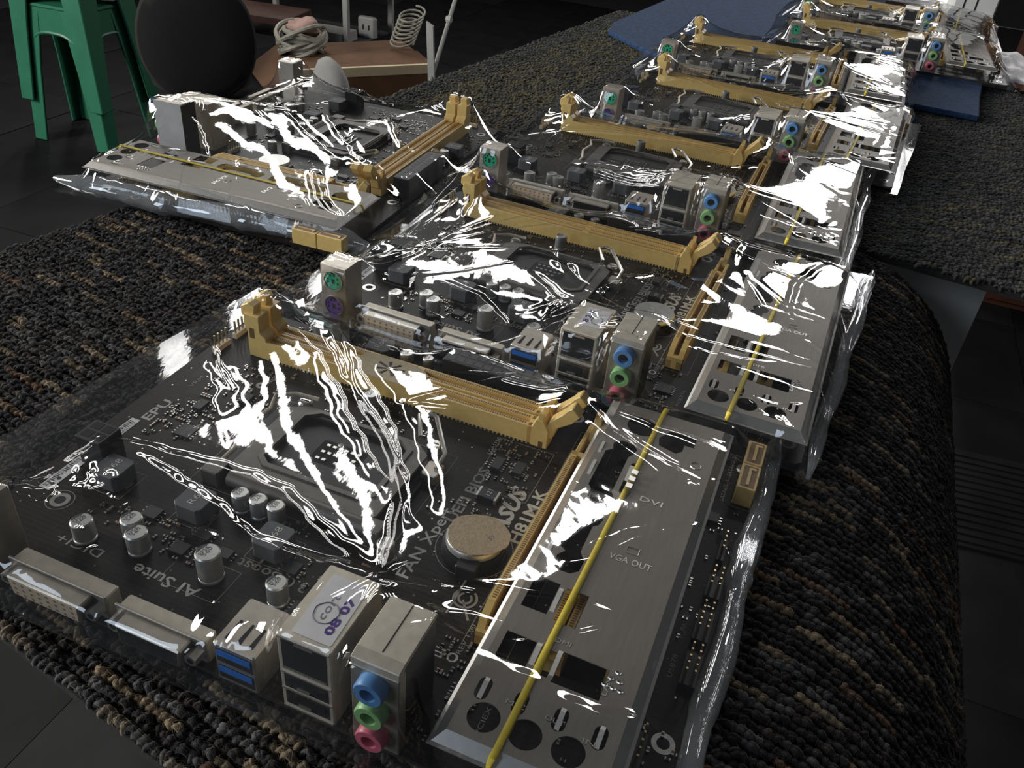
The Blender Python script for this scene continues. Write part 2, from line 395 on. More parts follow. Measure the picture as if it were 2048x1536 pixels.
def pile_tree(name, loop_r, yarn_r, material):
    ng = bpy.data.node_groups.new(name, 'GeometryNodeTree')
    ng.interface.new_socket('Geometry', in_out='INPUT', socket_type='NodeSocketGeometry')
    ng.interface.new_socket('Geometry', in_out='OUTPUT', socket_type='NodeSocketGeometry')
    N, L = ng.nodes.new, ng.links.new
    gi, go = N('NodeGroupInput'), N('NodeGroupOutput')
    def arc(r, res, a0, sweep, pr, pres):
        a = N('GeometryNodeCurveArc'); a.inputs['Resolution'].default_value = res; a.inputs['Radius'].default_value = r
        a.inputs['Start Angle'].default_value = a0; a.inputs['Sweep Angle'].default_value = sweep
        c = N('GeometryNodeCurvePrimitiveCircle'); c.inputs['Resolution'].default_value = pres; c.inputs['Radius'].default_value = pr
        m = N('GeometryNodeCurveToMesh'); L(a.outputs['Curve'], m.inputs['Curve']); L(c.outputs['Curve'], m.inputs['Profile Curve'])
        return m.outputs[0]
    def tf(g, loc, rot, sc):
        t = N('GeometryNodeTransform'); L(g, t.inputs['Geometry'])
        t.inputs['Translation'].default_value = loc; t.inputs['Rotation'].default_value = rot; t.inputs['Scale'].default_value = sc
        return t.outputs[0]
    j = N('GeometryNodeJoinGeometry')
    # two plies twisted side by side, then a few stray fibres
    a1 = arc(loop_r * S, 8, math.radians(-20), math.radians(220), yarn_r * S, 6)
    L(tf(a1, (0, -.45 * yarn_r * S, 0), (math.pi / 2, 0, 0.22), (1, 1, 1.25)), j.inputs[0])
    L(tf(a1, (0.1 * loop_r * S, .5 * yarn_r * S, 0), (math.pi / 2, 0, -0.2), (0.92, 1, 1.12)), j.inputs[0])
    f = arc(loop_r * 1.35 * S, 6, math.radians(15), math.radians(130), 0.055 * S, 3)
    for k, (rx, rz, dx) in enumerate([(1.2, 0.5, .5), (1.9, -0.7, -.4), (1.5, 1.3, .1), (1.75, 2.4, .3), (1.35, -1.6, -.2), (1.05, 2.0, .6), (2.05, .2, -.6), (1.6, -.3, .2), (1.45, .9, -.5)]):
        L(tf(f, (dx * loop_r * S, (k - 4) * .2 * yarn_r * S, 0.2 * loop_r * S), (rx, 0, rz), (1, 1, 1)), j.inputs[0])
    sm = N('GeometryNodeSetMaterial'); sm.inputs['Material'].default_value = material; L(j.outputs[0], sm.inputs['Geometry'])
    ss = N('GeometryNodeSetShadeSmooth'); L(sm.outputs[0], ss.inputs[0])
    ip = N('GeometryNodeInstanceOnPoints'); L(gi.outputs[0], ip.inputs['Points']); L(ss.outputs[0], ip.inputs['Instance'])
    def na(n, t):
        q = N('GeometryNodeInputNamedAttribute'); q.data_type = t; q.inputs['Name'].default_value = n; return q.outputs['Attribute']
    er = N('FunctionNodeEulerToRotation'); L(na('spin', 'FLOAT_VECTOR'), er.inputs[0]); L(er.outputs[0], ip.inputs['Rotation'])
    L(na('size', 'FLOAT_VECTOR'), ip.inputs['Scale']); L(ip.outputs[0], go.inputs[0])
    return ng

def carpet_pile(parent, P, spin, size, col, tree):
    me = bpy.data.meshes.new('carpet_pile'); me.from_pydata([tuple(c * S for c in p) for p in P], [], [])
    def attr(n, t, d, k):
        a = me.attributes.new(n, t, 'POINT'); a.data.foreach_set(k, np.asarray(d, dtype=np.float32).ravel())
    attr('spin', 'FLOAT_VECTOR', spin, 'vector'); attr('size', 'FLOAT_VECTOR', size, 'vector')
    attr('yarn', 'FLOAT_COLOR', [tuple(c) + (1,) for c in col], 'color')
    o = bpy.data.objects.new('carpet_pile', me); COL.objects.link(o); o.parent = parent
    md = o.modifiers.new('loops', 'NODES'); md.node_group = tree
    return tag(o, kind='stuff')

def yarn_rows(n_rows, length, rnd, pal, base, dens, lo, hi):
    """colour along each row: mostly base yarns with short runs of accent yarn"""
    rows = []
    for r in range(n_rows):
        seq = []
        while len(seq) < length:
            if rnd.random() < dens:
                c = rnd.choice(pal); seq += [c] * rnd.randint(lo, hi)
            else:
                c = rnd.choice(base); seq += [c] * rnd.randint(1, 4)
        rows.append(seq)
    return rows

def make_carpet(name, e_ang, p0, p1, q0, q1, dp, dq, pal, base, dens, lo, hi, tree, label, seed, curved, xmax=1e9, thick=3.5, zoff=0.0, worn=None, keep=None, row_ang=None, zone=None):
    rnd = random.Random(seed)
    e1 = (math.cos(e_ang), math.sin(e_ang)); e2 = (-e1[1], e1[0])
    root = empty(name, (0, 0, 0))
    # backing
    mb = MB(); nx, ny = 60, 40; vs = []; 
    for lay in (0, 1):
        for i in range(nx + 1):
            for j in range(ny + 1):
                p = p0 + (p1 - p0) * i / nx; q = q0 + (q1 - q0) * j / ny
                x, y = p * e1[0] + q * e2[0], p * e1[1] + q * e2[1]
                h = -6 + zoff - lay * thick
                vs.append(wrap(x, y, h)[0] if curved else (x, y, h))
    idx = lambda l, i, j: l * (nx + 1) * (ny + 1) + i * (ny + 1) + j
    fs = []
    for i in range(nx):
        for j in range(ny):
            fs.append((idx(0, i, j), idx(0, i + 1, j), idx(0, i + 1, j + 1), idx(0, i, j + 1)))
            fs.append((idx(1, i, j), idx(1, i, j + 1), idx(1, i + 1, j + 1), idx(1, i + 1, j)))
    for i in range(nx):
        fs.append((idx(0, i, 0), idx(1, i, 0), idx(1, i + 1, 0), idx(0, i + 1, 0))); fs.append((idx(0, i, ny), idx(0, i + 1, ny), idx(1, i + 1, ny), idx(1, i, ny)))
    for j in range(ny):
        fs.append((idx(0, 0, j), idx(0, 0, j + 1), idx(1, 0, j + 1), idx(1, 0, j))); fs.append((idx(0, nx, j), idx(1, nx, j), idx(1, nx, j + 1), idx(0, nx, j + 1)))
    mb.add(vs, fs); mb.build('backing', M['backing'], root, smooth=True)
    g1, g2, R0, R1, Q0, Q1 = e1, e2, p0, p1, q0, q1
    if row_ang is not None:      # yarn rows run at their own angle across the tile
        g1 = (math.cos(row_ang), math.sin(row_ang)); g2 = (-g1[1], g1[0])
        cor = [(p * e1[0] + q * e2[0], p * e1[1] + q * e2[1]) for p in (p0, p1) for q in (q0, q1)]
        R0, R1 = min(x * g1[0] + y * g1[1] for x, y in cor), max(x * g1[0] + y * g1[1] for x, y in cor)
        Q0, Q1 = min(x * g2[0] + y * g2[1] for x, y in cor), max(x * g2[0] + y * g2[1] for x, y in cor)
    nr = int((Q1 - Q0) / dq); npt = int((R1 - R0) / dp)
    rows = yarn_rows(nr, npt + 2, rnd, pal, base, dens, lo, hi)
    P, SP, SZ, CO = [], [], [], []
    for r in range(nr):
        q = Q0 + (r + 0.5) * dq; off = rnd.random() * dp
        for k in range(npt):
            p = R0 + off + k * dp
            x, y = p * g1[0] + (q + rnd.uniform(-.5, .5)) * g2[0], p * g1[1] + q * g2[1] + rnd.uniform(-.5, .5)
            if row_ang is not None and not (p0 <= x * e1[0] + y * e1[1] <= p1 and q0 <= x * e2[0] + y * e2[1] <= q1): continue
            if x > xmax or (keep and not keep(x, y)): continue
            h = -6 + zoff + rnd.uniform(-.5, .25)
            pos, th = wrap(x, y, h) if curved else ((x, y, h), 0.0)
            if curved and (x - FOLD) / RAD > 2.3: continue
            phi = (e_ang if row_ang is None else row_ang) + rnd.gauss(0, 0.6)
            if th == 0: sp = (rnd.gauss(0, .32), rnd.gauss(0, .3), phi)
            else:
                sp = tuple((Matrix.Rotation(th, 3, 'Y') @ Matrix.Rotation(phi, 3, 'Z') @ Matrix.Rotation(rnd.gauss(0, .2), 3, 'X')).to_euler())
            s = rnd.uniform(.82, 1.12); c = rows[r][k]; v = rnd.uniform(.7, 1.25)
            if zone: c = zone(x * e2[0] + y * e2[1], c, rnd)
            if worn and r < worn: c = tuple(0.6 * a + 0.4 * b for a, b in zip(c, (0.16, 0.155, 0.145)))
            P.append(pos); SP.append(sp); SZ.append((s, s, s * rnd.uniform(.85, 1.1))); CO.append(tuple(a * v * .84 for a in c))
    carpet_pile(root, P, SP, SZ, CO, tree)
    return tag(root, label, 'carpet')

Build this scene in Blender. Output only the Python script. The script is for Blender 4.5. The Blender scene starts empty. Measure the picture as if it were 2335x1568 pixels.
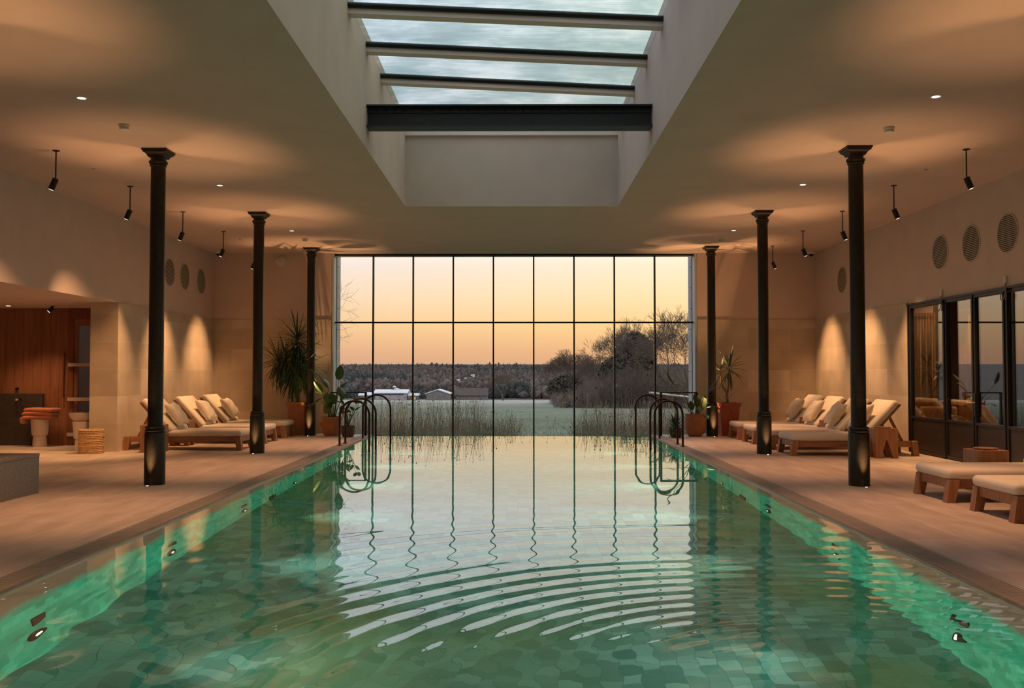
import bpy, bmesh, math, random
import numpy as np
from mathutils import Vector, Matrix, Euler
PI = math.pi
random.seed(7)
sc = bpy.context.scene
C = sc.collection

# ------------------------------------------------------------------ camera
cam_d = bpy.data.cameras.new('camera')
cam = bpy.data.objects.new('camera', cam_d)
C.objects.link(cam)
F_PX = 2150.0
cam.location = (0, 0, 1.25)
cam.rotation_euler = (PI / 2 + math.atan(67 / F_PX), 0, math.atan(12.5 / F_PX))
cam_d.sensor_width = 36.0
cam_d.lens = 36.0 * F_PX / 2335.0
cam_d.clip_start = 0.05
cam_d.clip_end = 4000
sc.camera = cam

# ------------------------------------------------------------------ colour management
sc.view_settings.view_transform = 'Standard'
sc.view_settings.look = 'None'
sc.view_settings.exposure = 0.0
sc.view_settings.gamma = 1.0
sc.view_settings.use_curve_mapping = False
cy = sc.cycles
cy.max_bounces = 8
cy.diffuse_bounces = 4
cy.glossy_bounces = 4
cy.transmission_bounces = 6
cy.transparent_max_bounces = 16
cy.sample_clamp_indirect = 3.0
cy.blur_glossy = 0.5
cy.use_denoising = True

# ------------------------------------------------------------------ dusk sky
SKY = 1.08
world = bpy.data.worlds.new('dusk_sky')
sc.world = world
world.use_nodes = True
wt = world.node_tree
for n in list(wt.nodes):
    wt.nodes.remove(n)


def wn(t, **k):
    n = wt.nodes.new(t)
    for a, b in k.items():
        setattr(n, a, b)
    return n


def ramp(node, stops):
    el = node.color_ramp.elements
    while len(el) > 1:
        el.remove(el[-1])
    el[0].position = stops[0][0]
    el[0].color = (*stops[0][1], 1)
    for p, c in stops[1:]:
        e = el.new(p)
        e.color = (*c, 1)


w_tc = wn('ShaderNodeTexCoord')
w_sep = wn('ShaderNodeSeparateXYZ')
wt.links.new(w_tc.outputs['Generated'], w_sep.inputs[0])
w_map = wn('ShaderNodeMapRange')
w_map.inputs[1].default_value = -0.05
w_map.inputs[2].default_value = 1.0
wt.links.new(w_sep.outputs['Z'], w_map.inputs[0])


def E2(z):
    return (z + 0.05) / 1.05


SUNSET = [(0.0, (.50, .33, .22)), (E2(0.0), (.70, .41, .25)), (E2(.022), (.88, .49, .25)), (E2(.05), (1.06, .68, .32)),
          (E2(.08), (1.08, .80, .49)), (E2(.112), (1.04, .88, .69)), (E2(.145), (1.16, 1.08, 1.02)), (E2(.20), (1.22, 1.22, 1.24)), (E2(.30), (1.0, 1.06, 1.10)), (E2(.5), (1.15, 1.22, 1.25)), (1.0, (1.25, 1.33, 1.36))]
AWAY = [(0.0, (.25, .24, .25)), (E2(0.0), (.50, .42, .42)), (E2(.1), (.62, .56, .60)), (E2(.3), (.80, .84, .90)), (1.0, (1.25, 1.33, 1.36))]
w_r1 = wn('ShaderNodeValToRGB')
ramp(w_r1, SUNSET)
w_r2 = wn('ShaderNodeValToRGB')
ramp(w_r2, AWAY)
wt.links.new(w_map.outputs[0], w_r1.inputs[0])
wt.links.new(w_map.outputs[0], w_r2.inputs[0])
w_side = wn('ShaderNodeMapRange')          # towards / away from the sunset
w_side.inputs[1].default_value = -0.3
w_side.inputs[2].default_value = 0.75
w_side.interpolation_type = 'SMOOTHSTEP'
wt.links.new(w_sep.outputs['Y'], w_side.inputs[0])
w_mix = wn('ShaderNodeMix', data_type='RGBA')
wt.links.new(w_side.outputs[0], w_mix.inputs[0])
wt.links.new(w_r2.outputs[0], w_mix.inputs[6])
wt.links.new(w_r1.outputs[0], w_mix.inputs[7])
# the sun went down towards +X: yellower there, pinker towards -X
w_az = wn('ShaderNodeMapRange')
w_az.inputs[1].default_value = -0.22
w_az.inputs[2].default_value = 0.22
wt.links.new(w_sep.outputs['X'], w_az.inputs[0])
w_tint = wn('ShaderNodeMix', data_type='RGBA')
w_tint.inputs[6].default_value = (.93, .93, 1.06, 1)
w_tint.inputs[7].default_value = (1.06, 1.03, .90, 1)
wt.links.new(w_az.outputs[0], w_tint.inputs[0])
w_mul = wn('ShaderNodeMix', data_type='RGBA', blend_type='MULTIPLY')
w_mul.inputs[0].default_value = 1.0
wt.links.new(w_mix.outputs[2], w_mul.inputs[6])
wt.links.new(w_tint.outputs[2], w_mul.inputs[7])
w_bg = wn('ShaderNodeBackground')
w_bg.inputs[1].default_value = SKY
wt.links.new(w_mul.outputs[2], w_bg.inputs[0])
w_out = wn('ShaderNodeOutputWorld')
wt.links.new(w_bg.outputs[0], w_out.inputs[0])

# light levels (W)
P_UP, P_DOWN, P_PEND, P_POOL, P_ALC, P_LOUNGE = 185, 400, 430, 255, 70, 150
WARM = (1.0, .53, .235)
WARM2 = (1.0, .47, .22)

# ------------------------------------------------------------------ object helpers


def tag(o, label=None, cat=None, group=None, kind=None):
    if label: o['label'] = label
    if cat: o['category'] = cat
    if group: o['group'] = group
    if kind: o['kind'] = kind
    return o


def thing(name, label, cat, loc=(0, 0, 0), rz=0.0, group=None):
    o = bpy.data.objects.new(name, None)
    C.objects.link(o)
    o.empty_display_size = .1
    o.location = loc
    o.rotation_euler = (0, 0, rz)
    return tag(o, label, cat, group)


def copy_tree(o, parent=None):
    c = o.copy()
    C.objects.link(c)
    c.parent = parent
    for ch in list(o.children):
        copy_tree(ch, c)
    return c


class MB:
    def __init__(s):
        s.v, s.f, s.sm = [], [], []

    def add(s, vs, fs, smooth=False):
        b = len(s.v)
        s.v += [tuple(p) for p in vs]
        for f in fs:
            s.f.append(tuple(i + b for i in f))
            s.sm.append(smooth)
        return s

    def box(s, x0, x1, y0, y1, z0, z1):
        return s.add([(x0, y0, z0), (x1, y0, z0), (x1, y1, z0), (x0, y1, z0), (x0, y0, z1), (x1, y0, z1), (x1, y1, z1), (x0, y1, z1)],
                     [(0, 3, 2, 1), (4, 5, 6, 7), (0, 1, 5, 4), (1, 2, 6, 5), (2, 3, 7, 6), (3, 0, 4, 7)])

    def hexa(s, bot, top):
        return s.add(list(bot) + list(top), [(0, 3, 2, 1), (4, 5, 6, 7), (0, 1, 5, 4), (1, 2, 6, 5), (2, 3, 7, 6), (3, 0, 4, 7)])

    def lathe(s, prof, n=32, c=(0, 0, 0), caps=True):
        vs, fs = [], []
        for r, z in prof:
            for k in range(n):
                a = 2 * PI * k / n
                vs.append((c[0] + r * math.cos(a), c[1] + r * math.sin(a), c[2] + z))
        for i in range(len(prof) - 1):
            for k in range(n):
                k2 = (k + 1) % n
                fs.append((i * n + k, i * n + k2, (i + 1) * n + k2, (i + 1) * n + k))
        s.add(vs, fs, True)
        if caps:
            b = len(s.v) - len(vs)
            s.f.append(tuple(b + k for k in reversed(range(n)))); s.sm.append(False)
            s.f.append(tuple(b + (len(prof) - 1) * n + k for k in range(n))); s.sm.append(False)
        return s

    def tube(s, pts, r, n=8, caps=True, smooth=True):
        pts = [Vector(p) for p in pts]
        m = len(pts)
        rs = r if isinstance(r, (list, tuple)) else [r] * m
        vs, fs = [], []
        t0 = (pts[1] - pts[0]).normalized()
        ref = Vector((0, 0, 1)) if abs(t0.z) < .9 else Vector((1, 0, 0))
        u = t0.cross(ref).normalized()
        for i in range(m):
            t = (pts[min(i + 1, m - 1)] - pts[max(i - 1, 0)])
            t = t.normalized() if t.length > 1e-9 else t0
            u = (u - t * u.dot(t))
            u = u.normalized() if u.length > 1e-6 else t.orthogonal().normalized()
            w = t.cross(u)
            for k in range(n):
                a = 2 * PI * k / n
                vs.append(pts[i] + u * (rs[i] * math.cos(a)) + w * (rs[i] * math.sin(a)))
        for i in range(m - 1):
            for k in range(n):
                k2 = (k + 1) % n
                fs.append((i * n + k, i * n + k2, (i + 1) * n + k2, (i + 1) * n + k))
        s.add(vs, fs, smooth)
        if caps:
            b = len(s.v) - len(vs)
            s.f.append(tuple(b + k for k in reversed(range(n)))); s.sm.append(False)
            s.f.append(tuple(b + (m - 1) * n + k for k in range(n))); s.sm.append(False)
        return s

    def prism(s, poly, axis, a, b):
        """Polygon (2D) extruded along axis 'x','y' or 'z' between a and b."""
        def P(p, t):
            return {'x': (t, p[0], p[1]), 'y': (p[0], t, p[1]), 'z': (p[0], p[1], t)}[axis]
        n = len(poly)
        vs = [P(p, a) for p in poly] + [P(p, b) for p in poly]
        fs = [tuple(range(n))[::-1], tuple(range(n, 2 * n))]
        fs += [(i, (i + 1) % n, n + (i + 1) % n, n + i) for i in range(n)]
        return s.add(vs, fs)

    def xf(s, M, start=0):
        s.v[start:] = [tuple(M @ Vector(p)) for p in s.v[start:]]
        return s

    def build(s, name, mat, parent=None, bevel=0, segs=2, angle=40, fix=True, mi=None):
        me = bpy.data.meshes.new(name)
        me.from_pydata(s.v, [], s.f)
        me.polygons.foreach_set('use_smooth', s.sm)
        if fix and len(s.f) < 60000:
            bm = bmesh.new()
            bm.from_mesh(me)
            bmesh.ops.recalc_face_normals(bm, faces=bm.faces)
            bm.to_mesh(me)
            bm.free()
        if any(s.sm):
            me.set_sharp_from_angle(angle=math.radians(angle))
        me.update()
        for q in (mat if isinstance(mat, (list, tuple)) else [mat] if mat else []): me.materials.append(q)
        if mi is not None: me.polygons.foreach_set('material_index', mi)
        o = bpy.data.objects.new(name, me)
        C.objects.link(o)
        if parent: o.parent = parent
        if bevel:
            md = o.modifiers.new('soft_edges', 'BEVEL')
            md.width = bevel
            md.segments = segs
            md.limit_method = 'ANGLE'
        return o


def struct(o, label=None, cat=None):
    return tag(o, label, cat, kind='structure')


# ------------------------------------------------------------------ materials
def mat(name):
    m = bpy.data.materials.new(name)
    m.use_nodes = True
    nt = m.node_tree
    return m, nt, nt.nodes['Principled BSDF']


def node(nt, t, **k):
    n = nt.nodes.new(t)
    for a, b in k.items():
        setattr(n, a, b)
    return n


def simple(name, col, rough=.6, metal=0, spec=.5, noise=0.0, nscale=6, bump=0.0, bscale=60, emit=None, estr=0, sheen=0):
    m, nt, b = mat(name)
    b.inputs['Base Color'].default_value = (*col, 1)
    b.inputs['Roughness'].default_value = rough
    b.inputs['Metallic'].default_value = metal
    b.inputs['Specular IOR Level'].default_value = spec
    if sheen:
        b.inputs['Sheen Weight'].default_value = sheen
    tc = node(nt, 'ShaderNodeTexCoord')
    if noise:
        nz = node(nt, 'ShaderNodeTexNoise')
        nz.inputs['Scale'].default_value = nscale
        nz.inputs['Detail'].default_value = 5
        nt.links.new(tc.outputs['Object'], nz.inputs['Vector'])
        r = node(nt, 'ShaderNodeValToRGB')
        ramp(r, [(.25, tuple(c * (1 - noise) for c in col)), (.75, tuple(min(1, c * (1 + noise)) for c in col))])
        nt.links.new(nz.outputs['Fac'], r.inputs[0])
        nt.links.new(r.outputs[0], b.inputs['Base Color'])
    if bump:
        n2 = node(nt, 'ShaderNodeTexNoise')
        n2.inputs['Scale'].default_value = bscale
        n2.inputs['Detail'].default_value = 4
        nt.links.new(tc.outputs['Object'], n2.inputs['Vector'])
        bp = node(nt, 'ShaderNodeBump')
        bp.inputs['Strength'].default_value = bump
        bp.inputs['Distance'].default_value = .01
        nt.links.new(n2.outputs['Fac'], bp.inputs['Height'])
        nt.links.new(bp.outputs[0], b.inputs['Normal'])
    if emit:
        b.inputs['Emission Color'].default_value = (*emit, 1)
        b.inputs['Emission Strength'].default_value = estr
    return m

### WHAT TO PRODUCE
Look above for the line with "Build this scene" and the line with "C = sc.collection"; set down those two lines and all lines between them exactly, without pictures and without anything else.

### THE RESPONSE
Build this scene in Blender. Output only the Python script. The script is for Blender 4.5. The Blender scene starts empty. Measure the picture as if it were 2335x1568 pixels.
import bpy, bmesh, math, random
import numpy as np
from mathutils import Vector, Matrix, Euler
PI = math.pi
random.seed(7)
sc = bpy.context.scene
C = sc.collection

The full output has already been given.